DATA EXCERPTS
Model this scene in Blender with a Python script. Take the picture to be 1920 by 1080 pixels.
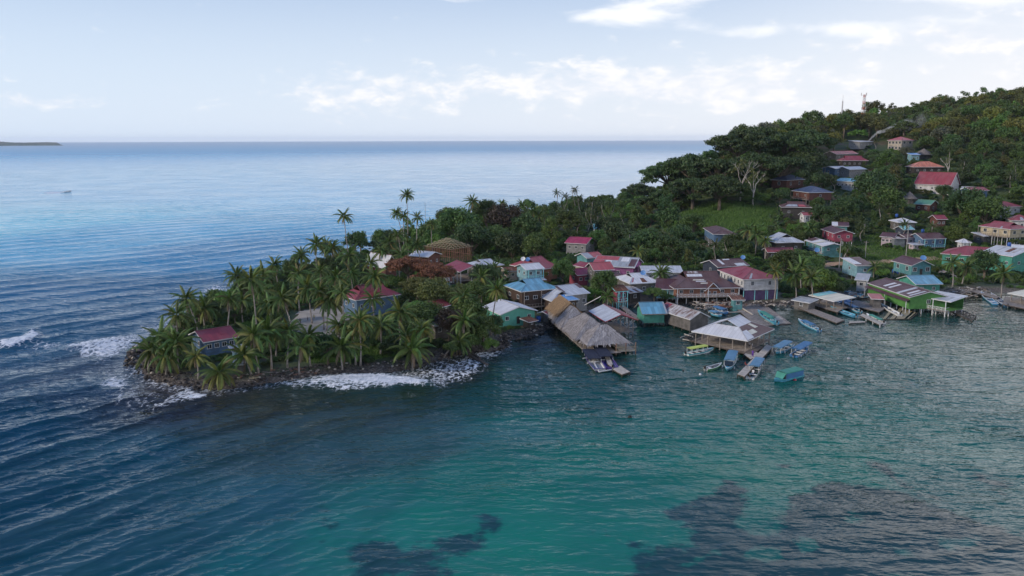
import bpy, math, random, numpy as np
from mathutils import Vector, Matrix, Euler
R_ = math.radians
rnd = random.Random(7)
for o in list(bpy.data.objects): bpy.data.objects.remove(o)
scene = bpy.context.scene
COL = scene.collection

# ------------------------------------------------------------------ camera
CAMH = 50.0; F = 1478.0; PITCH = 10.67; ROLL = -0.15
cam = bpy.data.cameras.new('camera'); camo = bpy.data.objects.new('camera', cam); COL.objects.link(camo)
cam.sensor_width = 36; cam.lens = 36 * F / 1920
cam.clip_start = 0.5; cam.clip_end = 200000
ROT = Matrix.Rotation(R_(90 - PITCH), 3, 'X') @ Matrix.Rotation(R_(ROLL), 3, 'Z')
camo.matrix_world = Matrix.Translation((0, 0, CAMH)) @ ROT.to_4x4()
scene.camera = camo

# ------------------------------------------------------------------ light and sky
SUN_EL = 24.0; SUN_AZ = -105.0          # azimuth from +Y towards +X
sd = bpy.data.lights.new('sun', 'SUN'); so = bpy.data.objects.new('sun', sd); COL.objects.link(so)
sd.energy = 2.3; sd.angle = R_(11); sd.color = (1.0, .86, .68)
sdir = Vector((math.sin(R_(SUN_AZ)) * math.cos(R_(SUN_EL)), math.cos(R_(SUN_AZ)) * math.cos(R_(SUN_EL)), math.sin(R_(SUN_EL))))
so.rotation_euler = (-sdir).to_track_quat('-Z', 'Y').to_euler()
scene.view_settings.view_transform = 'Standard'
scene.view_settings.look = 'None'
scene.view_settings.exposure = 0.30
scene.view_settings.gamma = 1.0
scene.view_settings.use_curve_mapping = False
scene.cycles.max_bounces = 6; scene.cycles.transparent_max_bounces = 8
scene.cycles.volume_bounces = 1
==
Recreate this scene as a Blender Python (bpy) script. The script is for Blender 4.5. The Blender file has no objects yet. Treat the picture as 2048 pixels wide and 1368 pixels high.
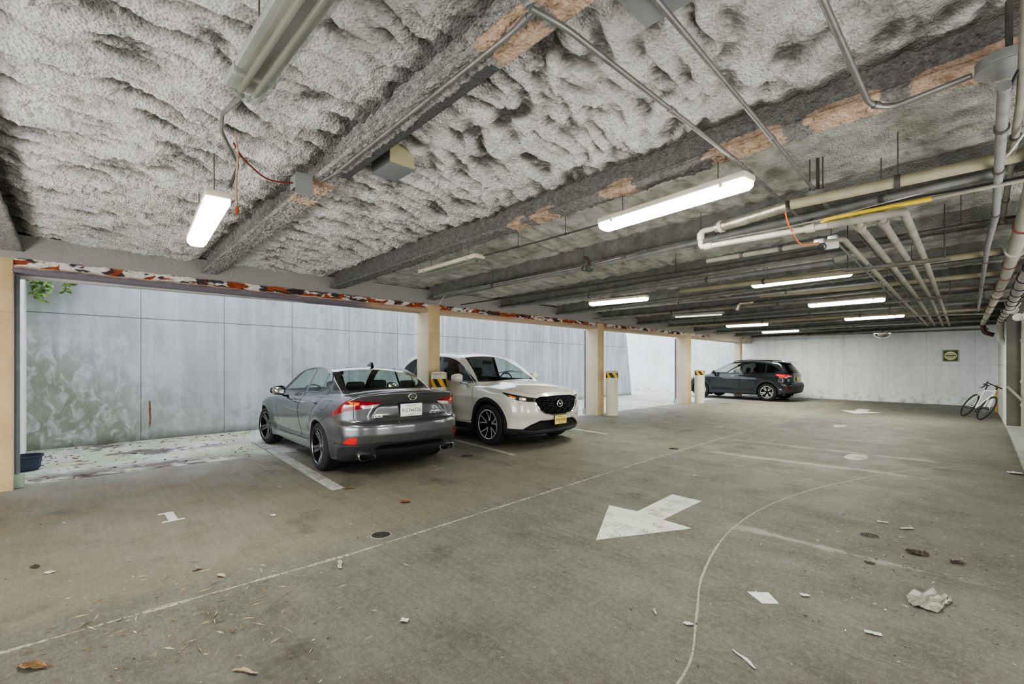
--
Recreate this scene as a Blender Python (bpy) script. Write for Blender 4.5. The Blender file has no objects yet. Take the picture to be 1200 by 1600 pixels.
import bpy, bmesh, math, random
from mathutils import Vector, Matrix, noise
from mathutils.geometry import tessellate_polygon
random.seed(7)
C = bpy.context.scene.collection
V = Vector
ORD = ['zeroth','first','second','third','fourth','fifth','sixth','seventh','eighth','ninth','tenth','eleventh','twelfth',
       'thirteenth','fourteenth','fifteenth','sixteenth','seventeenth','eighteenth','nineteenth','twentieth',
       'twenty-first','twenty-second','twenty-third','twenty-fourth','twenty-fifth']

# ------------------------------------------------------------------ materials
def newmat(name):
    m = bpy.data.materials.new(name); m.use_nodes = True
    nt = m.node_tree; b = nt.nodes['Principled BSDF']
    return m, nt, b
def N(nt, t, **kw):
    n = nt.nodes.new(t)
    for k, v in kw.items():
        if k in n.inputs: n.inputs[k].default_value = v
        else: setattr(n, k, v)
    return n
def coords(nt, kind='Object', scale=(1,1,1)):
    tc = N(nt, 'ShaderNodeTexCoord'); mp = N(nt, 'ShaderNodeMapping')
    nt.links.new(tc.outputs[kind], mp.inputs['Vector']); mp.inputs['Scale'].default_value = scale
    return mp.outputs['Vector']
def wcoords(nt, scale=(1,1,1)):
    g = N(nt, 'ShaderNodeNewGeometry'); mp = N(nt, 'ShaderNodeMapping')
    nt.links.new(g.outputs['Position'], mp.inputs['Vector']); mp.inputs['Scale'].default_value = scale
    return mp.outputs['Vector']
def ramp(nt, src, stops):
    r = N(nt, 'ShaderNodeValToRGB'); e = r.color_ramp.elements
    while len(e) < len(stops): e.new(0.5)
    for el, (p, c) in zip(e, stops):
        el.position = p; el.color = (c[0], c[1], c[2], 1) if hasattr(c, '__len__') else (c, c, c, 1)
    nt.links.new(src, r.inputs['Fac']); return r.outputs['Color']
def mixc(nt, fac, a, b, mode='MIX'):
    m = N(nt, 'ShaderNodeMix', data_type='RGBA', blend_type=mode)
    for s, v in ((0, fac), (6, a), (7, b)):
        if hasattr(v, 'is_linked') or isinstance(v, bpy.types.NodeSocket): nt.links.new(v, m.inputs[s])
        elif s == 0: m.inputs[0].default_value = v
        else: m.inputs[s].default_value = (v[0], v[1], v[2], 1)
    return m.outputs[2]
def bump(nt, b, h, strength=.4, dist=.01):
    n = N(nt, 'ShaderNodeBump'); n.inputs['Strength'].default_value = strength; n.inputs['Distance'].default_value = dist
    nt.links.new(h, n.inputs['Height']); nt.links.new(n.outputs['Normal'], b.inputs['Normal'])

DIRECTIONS
Collect every line from the records above that contains the word "file".

TASK SOLUTION
Recreate this scene as a Blender Python (bpy) script. The script is for Blender 4.5. The Blender file has no objects yet. Treat the picture as 2048 pixels wide and 1368 pixels high.
Recreate this scene as a Blender Python (bpy) script. Write for Blender 4.5. The Blender file has no objects yet. Take the picture to be 1200 by 1600 pixels.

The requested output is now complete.